Judge Diane Goodstein handed down a 10-year sentence with 5 years suspended after the jury found Simms guilty of aggravated breach of peace. Simms was also charged with involuntary manslaughter, but he was found not guilty on that charge.

Simms' attorney said his team's primary goal was to get an acquittal on the involuntary manslaughter charge. "Curtis never felt that he should be held legally responsible for the death of Mr. Gasque," said Johnny Gasser. "We just felt that a number of people were at fault, including Mr. Gasque."

Gasque's mother asked Goodstein for the maximum sentence during a statement she gave in court on behalf of the family.

"Your honor, we ask that you please give Mr. Simms the maximum sentence allowed for his crime," said Regina Gasque. "When he gets out, he'll be able to go home to his family. Unlike Martin, who will never be able to come home to his family."

"He was so excited about going to one of the most exciting football games in Columbia," said Gasque. "Before he left, he slid in my bed, smiled at me and acted like he had the time in the world for his mom. He told me and his daddy that he loved us."

It was a call from the Richland County Sheriff's Department she remembered stating that he was in an accident. "My mother's intuition kicked in, and I knew something was wrong."

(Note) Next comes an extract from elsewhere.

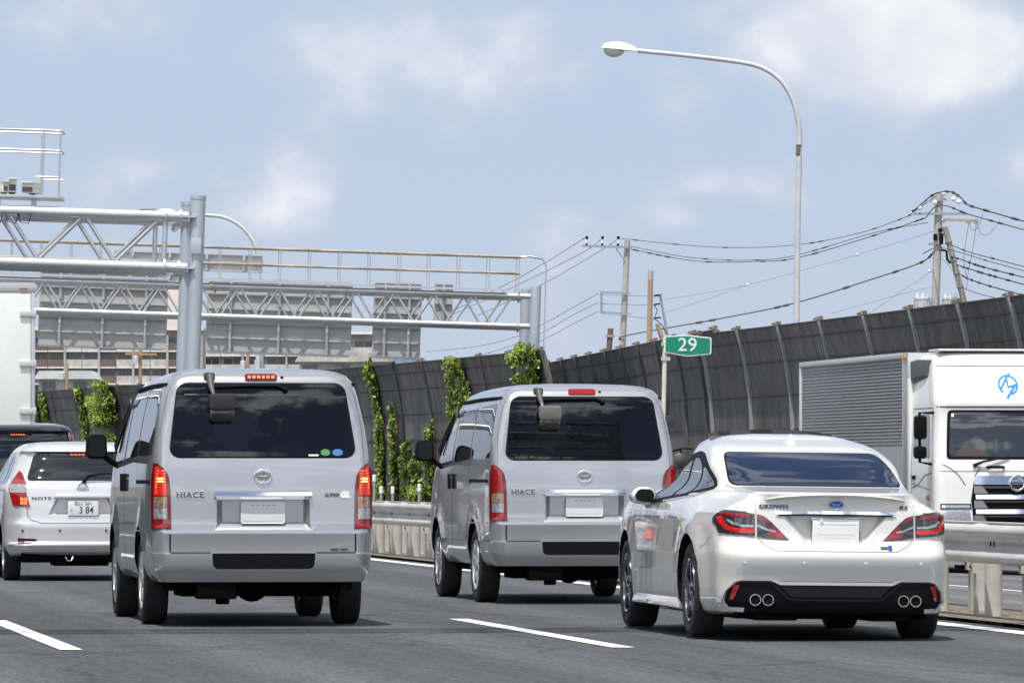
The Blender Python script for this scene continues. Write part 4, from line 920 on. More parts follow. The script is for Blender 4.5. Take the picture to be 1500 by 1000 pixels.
        m = MB(); m.add([(sg * 1.00, .95, 3.23), (sg * 1.10, .95, 2.98), (sg * 1.12, 1.9, 2.90), (sg * 1.04, 1.9, 3.26), (sg * 1.14, 1.2, 3.24), (sg * 1.16, 1.9, 3.22), (sg * 1.16, 1.85, 2.95), (sg * 1.13, 1.1, 3.0)], [(0, 1, 2, 3), (0, 4, 7, 1), (4, 5, 6, 7), (3, 2, 6, 5), (0, 3, 5, 4), (1, 7, 6, 2)]); m.build('gap_fairing', MT['greytrim'], cab, 30, .02)
        m = MB(); m.box(*sorted((sg * 1.10, sg * 1.18)), 1.86, 2.02, .9, 2.98); m.build('corner_panel', Wt, cab, 30, .02)
    gh = MB(); h = car.hit('rear', -.3, 1.68)[0]; gh.tube([h + Vector((-.12, -.01, 0)), h + Vector((-.1, -.05, 0)), h + Vector((.1, -.05, 0)), h + Vector((.12, -.01, 0))], .02, 8); gh.build('grab_handle', MT['black'], cab, 40)
    # cargo box with horizontally ribbed sides
    bx = MB(); z0, zg, z1 = .95, 1.98, 3.28; y0, y1 = 2.18, 10.25; prof = [(0, z0), (0, zg)]; n = 26
    for i in range(n):
        za = zg + (z1 - zg) * i / n; h = (z1 - zg) / n; prof += [(0, za + h * .08), (-.030, za + h * .30), (-.030, za + h * .62), (0, za + h * .85)]
    prof += [(0, z1 + .0)]
    for s in (-1, 1):
        o = s * 1.17; vs = [(o - d * s, y0, z) for d, z in prof] + [(o - d * s, y1, z) for d, z in prof]; k = len(prof)
        vs = [(o + d * s, y, z) for y in (y0, y1) for d, z in prof]; bx.add(vs, [(i, i + 1, k + i + 1, k + i) for i in range(k - 1)])
    bx.box(-1.14, 1.14, y0 + .01, y1 - .01, z0, z1 + .02)
    bo = bx.build('cargo_box', mat('ribbed aluminium panel', (.42, .425, .44), .38, .45, var=.06, vscale=4), root, 25)
    fr = MB()
    for s in (-1, 1): fr.box(*sorted((s * 1.12, s * 1.20)), y0 - .02, y1 + .02, z1, z1 + .08); fr.box(*sorted((s * 1.12, s * 1.20)), y0 - .02, y0 + .08, z0, z1); fr.box(*sorted((s * 1.12, s * 1.20)), y1 - .06, y1 + .02, z0, z1); fr.box(*sorted((s * 1.13, s * 1.19)), y0, y1, z0 - .08, z0)
    fr.box(-1.2, 1.2, y0 - .02, y0 + .02, z0, z1 + .08); fr.build('box_frame', mat('pale aluminium frame', (.62, .63, .64), .35, .5), bo, 30, .01)
    mk = MB(); mk.box(-1.21, -1.15, y0 - .05, y0 + .02, z1 - .02, z1 + .03); mk.build('marker_lamp', MT['amber'], bo, 30, .006)
    rs = MB(); rs.box(-.97, .97, .8, 1.5, 3.36, 3.39); rs.build('roof_marker_bar', Wt, cab, 30, .012)
    ch = MB(); ch.box(-.5, -.3, 1.2, 10.2, .6, .95); ch.box(.3, .5, 1.2, 10.2, .6, .95); ch.box(-1.05, -.6, 2.5, 3.6, .4, .85); ch.box(.6, 1.05, 2.5, 3.6, .4, .85); ch.build('chassis', MT['black'], root, 30)
    for s in (-1, 1):
        for y in (1.15, 7.8): make_wheel(root, s * .98, y, .42, .26, 'steel', s, 'cap')
    return root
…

"Please do not let another parent go through the hell that we've gone through," concluded Gasque.

Simms stood up and spoke directly to both families before he learned his sentence. 

"I would like to apologize to Mr. and Mrs. Gasque for the loss of your son," said Simms. "Mom and Dad, I'm sorry, and thank you for your support."

The sentence comes almost two years and four months after the incident which occurred during what was supposed to be a celebratory environment outside Williams-Brice Stadium. 

Just hours after South Carolina beat No. 1 Alabama on Oct. 9, the sea of garnet and black along Shop Road was bathed in blue lights as emergency crews were called upon to help save a man's life.

Crews found Gasque around 9 p.m. at 1054 Shop Road with severe head injuries.

Richland County authorities say a "road rage" fight preceded Gasque's death. According to deputies, a car was trying to merge into traffic on Shop Road when Gasque and Simms, who was 25 at the time, got into an argument. 

Gasque and Simms got out of the separate vehicles they were riding in and began fighting, according to investigators. During the fight Simms hit Gasque, who ended up on the ground.

It's not clear whether the blow actually led to Gasque's fall. But he was still down when the driver of the truck he'd been in tried to pull off the road, unaware his friend was in front of the truck. 

"It wasn't something where he was speeding off or he made a jerk turn," said deputies in 2010. "He just was trying to ease off the side of the road. It's my understanding he was at a slow rate of speed."

Gasque suffered fatal head injuries. He was transported to Palmetto Health Richland where emergency personnel were unable to save him.

Officials say Gasque and Simms never actually attended the game, but they both attended parties outside the stadium.

No one else was charged.

Simms, who faced up to 15 years in prison on both charges, will get credit for time served. After finishing his prison sentence, he will be on probation for three years.